Starting from the top of the material, restate each line exactly until the line that contains "E_WIN = 0.22", which is also copied. Pictures are excluded.

__________________________________________________

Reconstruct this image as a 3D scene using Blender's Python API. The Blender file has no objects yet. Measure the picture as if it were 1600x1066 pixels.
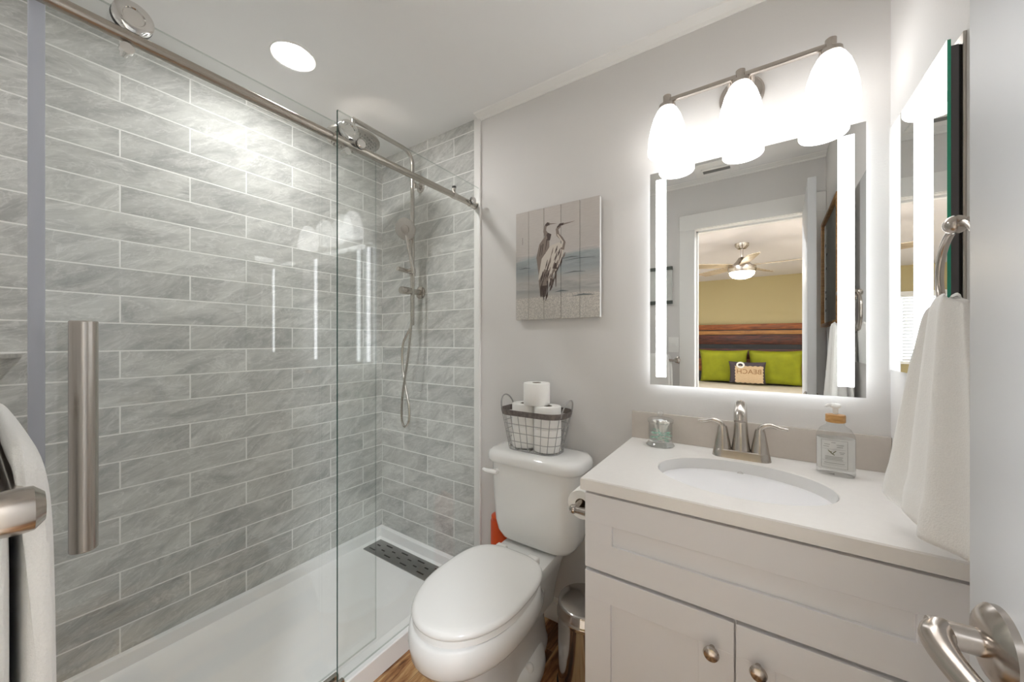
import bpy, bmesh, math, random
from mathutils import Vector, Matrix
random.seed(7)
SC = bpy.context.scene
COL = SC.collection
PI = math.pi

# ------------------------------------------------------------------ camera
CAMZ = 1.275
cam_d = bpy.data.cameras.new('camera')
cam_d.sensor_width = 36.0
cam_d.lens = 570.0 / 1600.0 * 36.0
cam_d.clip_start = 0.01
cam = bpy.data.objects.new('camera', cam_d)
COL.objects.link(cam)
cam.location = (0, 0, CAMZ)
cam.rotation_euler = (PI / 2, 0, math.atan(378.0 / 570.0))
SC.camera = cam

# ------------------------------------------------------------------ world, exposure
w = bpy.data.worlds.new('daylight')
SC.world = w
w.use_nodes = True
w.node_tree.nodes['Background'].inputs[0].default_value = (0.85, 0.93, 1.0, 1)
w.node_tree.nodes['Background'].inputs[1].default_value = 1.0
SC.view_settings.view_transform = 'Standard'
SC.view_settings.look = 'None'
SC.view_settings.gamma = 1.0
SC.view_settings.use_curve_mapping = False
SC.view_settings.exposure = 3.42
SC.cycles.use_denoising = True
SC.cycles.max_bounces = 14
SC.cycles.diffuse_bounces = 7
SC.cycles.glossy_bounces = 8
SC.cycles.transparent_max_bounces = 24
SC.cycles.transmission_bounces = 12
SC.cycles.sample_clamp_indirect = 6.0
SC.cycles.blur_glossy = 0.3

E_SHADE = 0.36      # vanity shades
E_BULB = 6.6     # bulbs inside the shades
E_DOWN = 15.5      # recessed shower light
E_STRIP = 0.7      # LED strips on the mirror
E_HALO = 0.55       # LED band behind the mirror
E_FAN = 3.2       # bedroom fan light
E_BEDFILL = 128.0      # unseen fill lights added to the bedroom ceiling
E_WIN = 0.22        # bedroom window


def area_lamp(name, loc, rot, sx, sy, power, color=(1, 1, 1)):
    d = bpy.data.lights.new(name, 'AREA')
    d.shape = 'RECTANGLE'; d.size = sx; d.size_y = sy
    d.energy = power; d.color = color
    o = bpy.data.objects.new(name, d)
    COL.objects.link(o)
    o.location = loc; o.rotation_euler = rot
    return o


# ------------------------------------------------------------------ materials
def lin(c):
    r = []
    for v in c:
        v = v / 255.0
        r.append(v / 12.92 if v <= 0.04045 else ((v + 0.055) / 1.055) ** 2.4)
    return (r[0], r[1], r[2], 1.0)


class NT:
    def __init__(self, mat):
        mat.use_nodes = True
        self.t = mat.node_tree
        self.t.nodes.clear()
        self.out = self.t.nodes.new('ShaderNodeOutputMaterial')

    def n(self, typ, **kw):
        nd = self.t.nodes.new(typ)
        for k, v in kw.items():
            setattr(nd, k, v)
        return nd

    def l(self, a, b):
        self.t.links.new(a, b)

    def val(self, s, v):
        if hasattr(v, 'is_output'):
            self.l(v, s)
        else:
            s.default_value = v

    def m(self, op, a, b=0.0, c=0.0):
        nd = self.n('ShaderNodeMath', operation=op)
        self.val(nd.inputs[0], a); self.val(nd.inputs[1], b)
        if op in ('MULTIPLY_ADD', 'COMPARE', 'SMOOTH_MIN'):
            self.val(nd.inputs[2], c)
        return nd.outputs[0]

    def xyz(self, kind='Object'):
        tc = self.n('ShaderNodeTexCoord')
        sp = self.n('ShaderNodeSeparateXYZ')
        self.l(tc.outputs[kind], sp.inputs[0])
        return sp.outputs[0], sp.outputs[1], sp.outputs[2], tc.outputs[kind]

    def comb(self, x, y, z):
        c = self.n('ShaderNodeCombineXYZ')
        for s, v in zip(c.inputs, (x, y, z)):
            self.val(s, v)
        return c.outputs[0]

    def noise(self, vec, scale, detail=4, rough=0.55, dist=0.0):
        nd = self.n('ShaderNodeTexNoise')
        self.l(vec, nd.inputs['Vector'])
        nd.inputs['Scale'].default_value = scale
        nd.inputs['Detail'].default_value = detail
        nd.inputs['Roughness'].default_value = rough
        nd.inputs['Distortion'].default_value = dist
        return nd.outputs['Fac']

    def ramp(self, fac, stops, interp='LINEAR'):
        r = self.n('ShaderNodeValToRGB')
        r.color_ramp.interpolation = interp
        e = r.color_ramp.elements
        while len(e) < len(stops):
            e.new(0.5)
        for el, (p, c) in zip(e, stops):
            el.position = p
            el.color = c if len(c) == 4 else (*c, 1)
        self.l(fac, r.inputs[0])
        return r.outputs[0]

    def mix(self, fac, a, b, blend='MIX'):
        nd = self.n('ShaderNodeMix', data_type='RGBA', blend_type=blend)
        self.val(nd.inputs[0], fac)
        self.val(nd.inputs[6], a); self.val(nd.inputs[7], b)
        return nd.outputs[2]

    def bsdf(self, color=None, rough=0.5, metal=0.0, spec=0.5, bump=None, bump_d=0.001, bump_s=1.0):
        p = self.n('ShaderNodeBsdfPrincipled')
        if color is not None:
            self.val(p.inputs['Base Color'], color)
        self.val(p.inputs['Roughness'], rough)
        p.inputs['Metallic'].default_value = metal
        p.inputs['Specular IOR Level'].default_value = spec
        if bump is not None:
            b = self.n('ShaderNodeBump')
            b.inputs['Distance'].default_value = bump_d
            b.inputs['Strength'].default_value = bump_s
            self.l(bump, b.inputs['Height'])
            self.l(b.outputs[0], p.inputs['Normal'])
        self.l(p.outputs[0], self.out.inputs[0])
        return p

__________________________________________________

ANSWER TO THIS EXERCISE -
Reconstruct this image as a 3D scene using Blender's Python API. The Blender file has no objects yet. Measure the picture as if it were 1600x1066 pixels.
import bpy, bmesh, math, random
from mathutils import Vector, Matrix
random.seed(7)
SC = bpy.context.scene
COL = SC.collection
PI = math.pi

# ------------------------------------------------------------------ camera
CAMZ = 1.275
cam_d = bpy.data.cameras.new('camera')
cam_d.sensor_width = 36.0
cam_d.lens = 570.0 / 1600.0 * 36.0
cam_d.clip_start = 0.01
cam = bpy.data.objects.new('camera', cam_d)
COL.objects.link(cam)
cam.location = (0, 0, CAMZ)
cam.rotation_euler = (PI / 2, 0, math.atan(378.0 / 570.0))
SC.camera = cam

# ------------------------------------------------------------------ world, exposure
w = bpy.data.worlds.new('daylight')
SC.world = w
w.use_nodes = True
w.node_tree.nodes['Background'].inputs[0].default_value = (0.85, 0.93, 1.0, 1)
w.node_tree.nodes['Background'].inputs[1].default_value = 1.0
SC.view_settings.view_transform = 'Standard'
SC.view_settings.look = 'None'
SC.view_settings.gamma = 1.0
SC.view_settings.use_curve_mapping = False
SC.view_settings.exposure = 3.42
SC.cycles.use_denoising = True
SC.cycles.max_bounces = 14
SC.cycles.diffuse_bounces = 7
SC.cycles.glossy_bounces = 8
SC.cycles.transparent_max_bounces = 24
SC.cycles.transmission_bounces = 12
SC.cycles.sample_clamp_indirect = 6.0
SC.cycles.blur_glossy = 0.3

E_SHADE = 0.36      # vanity shades
E_BULB = 6.6     # bulbs inside the shades
E_DOWN = 15.5      # recessed shower light
E_STRIP = 0.7      # LED strips on the mirror
E_HALO = 0.55       # LED band behind the mirror
E_FAN = 3.2       # bedroom fan light
E_BEDFILL = 128.0      # unseen fill lights added to the bedroom ceiling
E_WIN = 0.22        # bedroom window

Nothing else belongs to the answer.